-- START Given information --
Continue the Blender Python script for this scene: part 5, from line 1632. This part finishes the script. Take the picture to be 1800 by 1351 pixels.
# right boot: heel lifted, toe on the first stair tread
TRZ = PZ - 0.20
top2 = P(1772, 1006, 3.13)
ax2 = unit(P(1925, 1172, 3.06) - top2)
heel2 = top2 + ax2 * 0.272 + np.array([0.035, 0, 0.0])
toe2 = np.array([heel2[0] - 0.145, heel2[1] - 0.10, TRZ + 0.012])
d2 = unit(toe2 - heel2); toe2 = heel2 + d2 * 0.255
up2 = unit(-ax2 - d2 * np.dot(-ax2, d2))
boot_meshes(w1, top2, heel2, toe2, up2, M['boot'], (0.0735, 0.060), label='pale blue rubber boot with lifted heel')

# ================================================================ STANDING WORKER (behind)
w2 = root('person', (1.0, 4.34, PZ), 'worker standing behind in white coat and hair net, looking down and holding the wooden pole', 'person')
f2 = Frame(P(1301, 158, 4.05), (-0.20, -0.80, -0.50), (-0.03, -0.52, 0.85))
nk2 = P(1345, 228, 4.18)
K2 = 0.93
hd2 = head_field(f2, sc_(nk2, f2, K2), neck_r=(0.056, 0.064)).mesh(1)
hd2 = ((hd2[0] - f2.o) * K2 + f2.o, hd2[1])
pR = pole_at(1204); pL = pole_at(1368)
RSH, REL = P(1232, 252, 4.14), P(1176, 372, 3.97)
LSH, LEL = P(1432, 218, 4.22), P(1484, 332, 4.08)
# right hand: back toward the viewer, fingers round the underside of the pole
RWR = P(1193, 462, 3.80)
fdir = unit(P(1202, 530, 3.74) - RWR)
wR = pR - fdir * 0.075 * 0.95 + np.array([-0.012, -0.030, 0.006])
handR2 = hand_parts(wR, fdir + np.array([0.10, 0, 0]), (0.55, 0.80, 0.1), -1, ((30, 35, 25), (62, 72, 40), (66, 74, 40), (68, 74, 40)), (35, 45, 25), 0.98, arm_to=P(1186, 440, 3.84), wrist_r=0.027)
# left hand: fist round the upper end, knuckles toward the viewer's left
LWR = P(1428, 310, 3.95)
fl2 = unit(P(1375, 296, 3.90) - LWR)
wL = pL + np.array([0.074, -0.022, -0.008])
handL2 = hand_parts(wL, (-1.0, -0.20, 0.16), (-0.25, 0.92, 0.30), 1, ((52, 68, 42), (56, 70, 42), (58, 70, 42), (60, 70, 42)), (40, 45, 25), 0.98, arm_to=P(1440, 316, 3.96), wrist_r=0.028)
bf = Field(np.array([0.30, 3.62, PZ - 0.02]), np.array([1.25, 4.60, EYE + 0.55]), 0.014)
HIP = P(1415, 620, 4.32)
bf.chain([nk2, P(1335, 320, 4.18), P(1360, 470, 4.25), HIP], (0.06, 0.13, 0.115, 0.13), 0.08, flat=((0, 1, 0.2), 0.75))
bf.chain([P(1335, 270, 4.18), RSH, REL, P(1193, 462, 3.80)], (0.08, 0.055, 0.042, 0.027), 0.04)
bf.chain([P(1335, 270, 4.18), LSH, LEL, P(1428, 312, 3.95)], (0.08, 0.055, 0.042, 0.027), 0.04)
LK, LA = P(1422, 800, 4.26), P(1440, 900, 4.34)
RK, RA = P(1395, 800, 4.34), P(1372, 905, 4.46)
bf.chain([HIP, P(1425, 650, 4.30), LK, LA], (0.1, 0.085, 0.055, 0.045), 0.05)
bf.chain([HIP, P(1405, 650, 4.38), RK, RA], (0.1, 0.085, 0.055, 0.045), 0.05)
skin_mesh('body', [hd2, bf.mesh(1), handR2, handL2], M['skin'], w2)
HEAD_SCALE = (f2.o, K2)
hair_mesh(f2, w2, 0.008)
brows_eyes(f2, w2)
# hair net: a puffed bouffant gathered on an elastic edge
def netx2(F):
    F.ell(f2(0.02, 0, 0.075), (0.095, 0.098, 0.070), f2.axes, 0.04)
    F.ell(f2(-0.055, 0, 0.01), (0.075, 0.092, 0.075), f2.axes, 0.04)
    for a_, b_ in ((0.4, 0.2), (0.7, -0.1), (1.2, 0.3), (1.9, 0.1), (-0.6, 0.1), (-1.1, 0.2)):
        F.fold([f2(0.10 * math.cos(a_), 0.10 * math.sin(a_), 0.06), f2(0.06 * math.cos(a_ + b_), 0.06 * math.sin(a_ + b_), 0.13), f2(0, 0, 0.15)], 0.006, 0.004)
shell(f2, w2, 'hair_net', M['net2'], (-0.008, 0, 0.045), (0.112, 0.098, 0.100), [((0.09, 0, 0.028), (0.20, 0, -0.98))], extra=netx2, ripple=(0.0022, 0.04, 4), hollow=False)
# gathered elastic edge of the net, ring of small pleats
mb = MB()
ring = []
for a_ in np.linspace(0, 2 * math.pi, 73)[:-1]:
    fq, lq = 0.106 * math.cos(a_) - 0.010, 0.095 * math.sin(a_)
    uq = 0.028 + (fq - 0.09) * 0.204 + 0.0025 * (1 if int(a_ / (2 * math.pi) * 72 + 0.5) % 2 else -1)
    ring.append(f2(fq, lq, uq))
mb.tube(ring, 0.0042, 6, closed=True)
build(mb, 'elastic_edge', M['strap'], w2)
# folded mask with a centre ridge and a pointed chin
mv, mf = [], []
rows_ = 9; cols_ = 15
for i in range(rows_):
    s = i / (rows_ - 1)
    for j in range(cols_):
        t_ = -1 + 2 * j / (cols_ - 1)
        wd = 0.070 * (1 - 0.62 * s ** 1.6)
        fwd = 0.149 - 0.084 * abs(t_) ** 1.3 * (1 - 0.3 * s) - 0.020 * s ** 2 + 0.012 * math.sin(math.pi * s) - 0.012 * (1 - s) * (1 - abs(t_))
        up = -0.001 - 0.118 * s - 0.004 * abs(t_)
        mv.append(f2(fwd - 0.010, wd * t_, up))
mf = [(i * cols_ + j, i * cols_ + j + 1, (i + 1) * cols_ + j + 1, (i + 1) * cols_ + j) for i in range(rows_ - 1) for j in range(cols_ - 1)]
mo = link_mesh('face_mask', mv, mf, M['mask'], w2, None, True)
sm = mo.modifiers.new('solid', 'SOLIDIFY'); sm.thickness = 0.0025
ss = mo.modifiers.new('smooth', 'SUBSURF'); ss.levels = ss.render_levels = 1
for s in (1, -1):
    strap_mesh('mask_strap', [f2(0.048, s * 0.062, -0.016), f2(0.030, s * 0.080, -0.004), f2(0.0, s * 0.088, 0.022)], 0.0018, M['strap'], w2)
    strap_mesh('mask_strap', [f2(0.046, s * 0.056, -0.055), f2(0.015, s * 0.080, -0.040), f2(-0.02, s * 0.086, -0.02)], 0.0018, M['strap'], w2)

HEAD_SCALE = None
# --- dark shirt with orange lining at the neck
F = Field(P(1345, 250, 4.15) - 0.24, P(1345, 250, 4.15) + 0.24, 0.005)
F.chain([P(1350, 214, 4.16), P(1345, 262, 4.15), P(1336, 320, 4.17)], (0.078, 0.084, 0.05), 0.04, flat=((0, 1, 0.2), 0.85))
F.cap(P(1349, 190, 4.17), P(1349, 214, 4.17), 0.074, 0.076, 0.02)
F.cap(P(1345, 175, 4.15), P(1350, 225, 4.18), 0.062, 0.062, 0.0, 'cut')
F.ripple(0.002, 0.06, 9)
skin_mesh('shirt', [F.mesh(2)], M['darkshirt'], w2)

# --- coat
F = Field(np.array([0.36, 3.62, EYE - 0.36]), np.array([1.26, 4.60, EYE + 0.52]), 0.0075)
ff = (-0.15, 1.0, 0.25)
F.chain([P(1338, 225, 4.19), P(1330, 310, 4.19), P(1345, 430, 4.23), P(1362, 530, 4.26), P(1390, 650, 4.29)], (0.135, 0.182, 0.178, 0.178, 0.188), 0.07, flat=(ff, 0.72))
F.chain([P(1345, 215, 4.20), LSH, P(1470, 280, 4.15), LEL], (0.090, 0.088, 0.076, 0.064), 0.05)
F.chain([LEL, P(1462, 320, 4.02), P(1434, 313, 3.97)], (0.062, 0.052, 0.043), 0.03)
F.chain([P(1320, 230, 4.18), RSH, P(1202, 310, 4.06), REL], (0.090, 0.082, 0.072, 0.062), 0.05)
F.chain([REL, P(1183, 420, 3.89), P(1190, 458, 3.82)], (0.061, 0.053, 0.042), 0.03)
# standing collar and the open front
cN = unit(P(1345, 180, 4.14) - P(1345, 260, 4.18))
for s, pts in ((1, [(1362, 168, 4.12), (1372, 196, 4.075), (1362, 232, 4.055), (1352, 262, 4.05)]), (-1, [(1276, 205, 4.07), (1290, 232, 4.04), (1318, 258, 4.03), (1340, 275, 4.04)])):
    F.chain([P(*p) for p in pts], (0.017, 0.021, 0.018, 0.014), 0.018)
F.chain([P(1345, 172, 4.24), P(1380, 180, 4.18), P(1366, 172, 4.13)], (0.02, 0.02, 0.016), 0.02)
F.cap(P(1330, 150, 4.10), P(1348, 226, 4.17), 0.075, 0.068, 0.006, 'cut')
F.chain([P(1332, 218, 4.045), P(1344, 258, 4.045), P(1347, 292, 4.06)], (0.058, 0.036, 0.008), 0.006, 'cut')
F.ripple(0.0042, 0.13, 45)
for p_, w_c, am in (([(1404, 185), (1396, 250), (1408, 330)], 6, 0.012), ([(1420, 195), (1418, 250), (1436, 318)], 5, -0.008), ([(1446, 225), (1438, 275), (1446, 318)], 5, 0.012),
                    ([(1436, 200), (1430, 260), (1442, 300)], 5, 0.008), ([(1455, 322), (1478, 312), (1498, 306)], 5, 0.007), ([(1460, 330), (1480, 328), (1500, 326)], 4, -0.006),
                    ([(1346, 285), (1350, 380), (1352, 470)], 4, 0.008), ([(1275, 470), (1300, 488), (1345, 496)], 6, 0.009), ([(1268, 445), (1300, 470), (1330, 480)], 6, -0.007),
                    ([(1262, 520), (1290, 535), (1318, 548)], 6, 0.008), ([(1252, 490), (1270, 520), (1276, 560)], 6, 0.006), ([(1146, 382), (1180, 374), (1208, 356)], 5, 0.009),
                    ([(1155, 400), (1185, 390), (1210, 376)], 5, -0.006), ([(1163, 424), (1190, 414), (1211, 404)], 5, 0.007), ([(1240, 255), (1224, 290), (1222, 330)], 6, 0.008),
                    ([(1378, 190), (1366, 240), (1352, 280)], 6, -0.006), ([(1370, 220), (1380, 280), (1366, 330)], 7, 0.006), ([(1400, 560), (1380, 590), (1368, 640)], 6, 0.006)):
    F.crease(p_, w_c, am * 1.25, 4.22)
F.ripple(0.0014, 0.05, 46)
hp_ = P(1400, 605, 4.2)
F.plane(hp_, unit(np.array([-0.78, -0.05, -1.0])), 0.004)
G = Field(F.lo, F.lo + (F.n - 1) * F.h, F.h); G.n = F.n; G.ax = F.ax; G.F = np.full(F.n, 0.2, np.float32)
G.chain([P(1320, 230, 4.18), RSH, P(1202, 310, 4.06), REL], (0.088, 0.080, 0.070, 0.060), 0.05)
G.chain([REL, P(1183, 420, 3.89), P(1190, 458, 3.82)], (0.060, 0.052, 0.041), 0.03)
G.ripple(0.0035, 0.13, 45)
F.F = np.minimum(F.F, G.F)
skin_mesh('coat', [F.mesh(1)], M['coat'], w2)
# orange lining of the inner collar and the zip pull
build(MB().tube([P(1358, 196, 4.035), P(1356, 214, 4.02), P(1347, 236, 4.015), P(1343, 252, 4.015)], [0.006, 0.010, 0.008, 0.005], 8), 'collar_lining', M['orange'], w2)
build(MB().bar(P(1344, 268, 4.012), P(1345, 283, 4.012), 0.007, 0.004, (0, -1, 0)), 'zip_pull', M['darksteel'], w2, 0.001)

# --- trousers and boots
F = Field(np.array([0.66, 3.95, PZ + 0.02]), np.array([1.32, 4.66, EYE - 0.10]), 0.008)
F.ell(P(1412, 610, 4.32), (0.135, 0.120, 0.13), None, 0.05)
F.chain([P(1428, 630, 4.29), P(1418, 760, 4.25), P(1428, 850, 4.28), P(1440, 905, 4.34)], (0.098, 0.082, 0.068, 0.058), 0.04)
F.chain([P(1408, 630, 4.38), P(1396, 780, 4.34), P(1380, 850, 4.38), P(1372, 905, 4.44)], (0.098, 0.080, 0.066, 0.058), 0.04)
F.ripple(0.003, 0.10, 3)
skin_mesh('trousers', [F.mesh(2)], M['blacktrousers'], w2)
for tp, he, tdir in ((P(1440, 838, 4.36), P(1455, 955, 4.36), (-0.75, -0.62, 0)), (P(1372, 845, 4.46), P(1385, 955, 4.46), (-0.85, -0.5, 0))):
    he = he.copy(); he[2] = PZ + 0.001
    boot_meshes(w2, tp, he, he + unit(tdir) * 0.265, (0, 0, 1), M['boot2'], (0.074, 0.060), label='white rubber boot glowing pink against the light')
-- END Given information --
■ Task directions:
Print, unaltered, every line from the beginning of the material down to the line with "with lifted heel')".

■ Response to the exercise:
Continue the Blender Python script for this scene: part 5, from line 1632. This part finishes the script. Take the picture to be 1800 by 1351 pixels.
# right boot: heel lifted, toe on the first stair tread
TRZ = PZ - 0.20
top2 = P(1772, 1006, 3.13)
ax2 = unit(P(1925, 1172, 3.06) - top2)
heel2 = top2 + ax2 * 0.272 + np.array([0.035, 0, 0.0])
toe2 = np.array([heel2[0] - 0.145, heel2[1] - 0.10, TRZ + 0.012])
d2 = unit(toe2 - heel2); toe2 = heel2 + d2 * 0.255
up2 = unit(-ax2 - d2 * np.dot(-ax2, d2))
boot_meshes(w1, top2, heel2, toe2, up2, M['boot'], (0.0735, 0.060), label='pale blue rubber boot with lifted heel')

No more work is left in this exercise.